La plupart des familles marocaines ont quelque chose de caché, un truc mis de côté qui finit un jour ou l’autre par remonter à la surface. Un secret, une mauvaise histoire, comme un fantôme qui va tomber du placard.
Pour son premier long-métrage, «La Mère de tous les mensonges», Asmae El Moudir a choisi de rassembler sa famille et quelques voisins de quartier pour déterrer le souvenir des 20 et 21 juin 1981. C’est la date à laquelle de nombreux jeunes Marocains ont trouvé la mort: 600 d’après le film, bien moins d’après la version officielle, mais beaucoup plus si l’on en croit certaines sources.
Comme l’explique très bien le film, le 20 juin, un samedi, des affrontements ont eu lieu et des balles ont été tirées contre les manifestants, jeunes pour la plupart. Le lendemain, un dimanche, la police est revenue chercher les manifestants, réels ou supposés, les tirant de chez eux pour les emmener aux postes de police, parfois directement dans les cellules de prison.
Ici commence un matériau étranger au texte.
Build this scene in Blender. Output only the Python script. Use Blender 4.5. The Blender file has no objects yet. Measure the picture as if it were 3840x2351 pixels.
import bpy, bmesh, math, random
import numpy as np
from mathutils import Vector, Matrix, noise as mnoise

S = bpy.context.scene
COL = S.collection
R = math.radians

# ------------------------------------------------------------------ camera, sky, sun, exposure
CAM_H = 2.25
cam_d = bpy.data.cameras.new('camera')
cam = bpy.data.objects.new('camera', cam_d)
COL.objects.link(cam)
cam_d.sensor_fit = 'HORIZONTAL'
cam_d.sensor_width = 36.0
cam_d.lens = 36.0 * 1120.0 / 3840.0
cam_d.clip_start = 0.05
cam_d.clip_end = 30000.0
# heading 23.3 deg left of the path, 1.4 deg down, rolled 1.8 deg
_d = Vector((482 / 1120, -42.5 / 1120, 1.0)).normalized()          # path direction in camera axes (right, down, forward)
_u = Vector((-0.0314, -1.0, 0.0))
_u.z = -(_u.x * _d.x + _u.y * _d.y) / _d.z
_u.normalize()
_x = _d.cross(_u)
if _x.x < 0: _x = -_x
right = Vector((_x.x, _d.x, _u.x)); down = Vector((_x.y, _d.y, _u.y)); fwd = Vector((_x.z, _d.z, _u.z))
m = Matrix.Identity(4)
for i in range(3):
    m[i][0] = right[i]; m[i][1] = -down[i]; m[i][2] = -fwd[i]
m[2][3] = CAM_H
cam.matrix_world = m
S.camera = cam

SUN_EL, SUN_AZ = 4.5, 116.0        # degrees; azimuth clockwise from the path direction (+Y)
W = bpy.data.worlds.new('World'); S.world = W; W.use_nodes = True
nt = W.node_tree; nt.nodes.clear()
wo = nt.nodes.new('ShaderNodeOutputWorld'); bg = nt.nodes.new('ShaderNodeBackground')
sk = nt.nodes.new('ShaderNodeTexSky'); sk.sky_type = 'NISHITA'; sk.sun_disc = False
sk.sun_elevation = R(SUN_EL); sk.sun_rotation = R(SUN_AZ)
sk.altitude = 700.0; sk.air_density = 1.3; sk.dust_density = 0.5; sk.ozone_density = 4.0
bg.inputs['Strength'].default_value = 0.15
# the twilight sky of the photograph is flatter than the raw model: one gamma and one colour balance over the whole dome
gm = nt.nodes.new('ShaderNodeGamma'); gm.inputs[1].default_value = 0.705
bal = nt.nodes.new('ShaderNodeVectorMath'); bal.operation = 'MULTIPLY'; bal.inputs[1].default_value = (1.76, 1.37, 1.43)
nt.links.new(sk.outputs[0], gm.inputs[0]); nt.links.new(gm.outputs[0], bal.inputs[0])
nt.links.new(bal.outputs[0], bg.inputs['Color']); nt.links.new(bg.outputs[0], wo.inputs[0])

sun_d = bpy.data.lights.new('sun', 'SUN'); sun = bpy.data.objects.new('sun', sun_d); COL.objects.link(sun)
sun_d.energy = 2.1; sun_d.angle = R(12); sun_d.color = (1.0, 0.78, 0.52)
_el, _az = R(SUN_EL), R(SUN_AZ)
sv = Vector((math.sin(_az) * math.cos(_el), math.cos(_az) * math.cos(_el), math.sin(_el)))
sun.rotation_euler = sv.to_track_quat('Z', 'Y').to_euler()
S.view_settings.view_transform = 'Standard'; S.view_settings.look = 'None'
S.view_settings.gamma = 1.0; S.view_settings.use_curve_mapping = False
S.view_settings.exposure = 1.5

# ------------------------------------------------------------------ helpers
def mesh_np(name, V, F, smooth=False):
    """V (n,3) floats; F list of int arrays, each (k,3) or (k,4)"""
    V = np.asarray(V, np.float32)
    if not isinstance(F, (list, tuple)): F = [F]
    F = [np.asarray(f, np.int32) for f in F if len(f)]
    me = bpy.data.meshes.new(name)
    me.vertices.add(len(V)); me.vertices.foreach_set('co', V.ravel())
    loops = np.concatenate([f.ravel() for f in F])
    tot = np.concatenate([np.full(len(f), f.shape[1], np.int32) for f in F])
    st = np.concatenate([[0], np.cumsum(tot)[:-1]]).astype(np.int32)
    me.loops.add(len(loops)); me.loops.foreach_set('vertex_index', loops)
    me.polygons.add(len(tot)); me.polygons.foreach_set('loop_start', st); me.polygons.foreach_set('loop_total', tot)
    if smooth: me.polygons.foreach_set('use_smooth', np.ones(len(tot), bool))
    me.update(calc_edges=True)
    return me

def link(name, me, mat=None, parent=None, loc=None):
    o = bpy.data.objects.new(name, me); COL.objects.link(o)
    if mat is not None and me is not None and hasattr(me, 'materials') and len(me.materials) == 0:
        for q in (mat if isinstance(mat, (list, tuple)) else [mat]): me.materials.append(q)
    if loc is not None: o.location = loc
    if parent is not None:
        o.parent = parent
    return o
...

Certains resteront longtemps à l’ombre. Ils seront marqués à vie. Mais la force du film d’El Moudir est d’avoir interrogé aussi ceux qui se sont terrés, qui n’ont pas mis le nez dehors, rien vu et rien entendu.
«La Mère de tous les mensonges» a, bien entendu, d’autres atouts et d’autres forces. Il en regorge. En utilisant des figurines et une petite maquette en carton-pâte pour reconstituer les événements, le film fait travailler notre imagination. On sait que l’imagination n’a pas de limite, pas besoin, impossible de la freiner. Le spectateur est alors invité à fabriquer ses propres images. C’est à lui de s’emparer du propos du film et d’en faire ce qu’il veut.
Ceux qui suivent de près le cinéma marocain savent que nos auteurs ont du mal avec l’histoire, surtout quand cette histoire est politique et sanglante. L’un des meilleurs films marocains dédiés aux années de plomb, et qui s’intitule «Mémoire en détention» (Jilali Ferhati, 2004), filme un ancien détenu qui a perdu la mémoire et plongé dans le mutisme. Il ne se rappelle et n’a rien à nous dire ou presque. Tout un symbole.
Plus près de nous, Hicham Lasri («C’est eux les chiens», 2013) a filmé un ancien de juin 1981 qui n’a plus toute sa tête et qui porte les stigmates de ce jour maudit comme une tache de naissance. Ce n’est donc pas lui qui va nous raconter ce qui s’est passé.
La fiction marocaine a toujours du mal à raconter les pages difficiles de notre histoire. Quand elle le fait, elle n’évite pas le piège du manichéisme, déshumanisant au passage ses personnages principaux. Pour éviter ce piège, le film d’Asmae El Moudir a choisi le format documentaire et c’est très bien comme ça.
En bonus, l’auteure a eu l’idée magnifique de superposer le sujet déclaré (les émeutes de juin 1981) à un autre sujet: celui des silences et des mensonges de sa grand-mère, dont les réflexes et toute la vie ont été minés par la peur. Peur pour elle et pour les siens.
Et le tour de force de ce très beau premier film, c’est d’avoir réussi à transformer un grand sujet, historique et déchirant, en drame personnel et intime.
Les 20 et 21 juin 1981? Juste le drame d’une vieille femme qui ne sait plus comment se protéger, elle et les siens. C’est là, en fin de compte, et au-delà des audaces et des partis-pris stylistiques, la plus belle réussite du film. Pourquoi ment-on, après tout? Quand on a peur. Chapeau!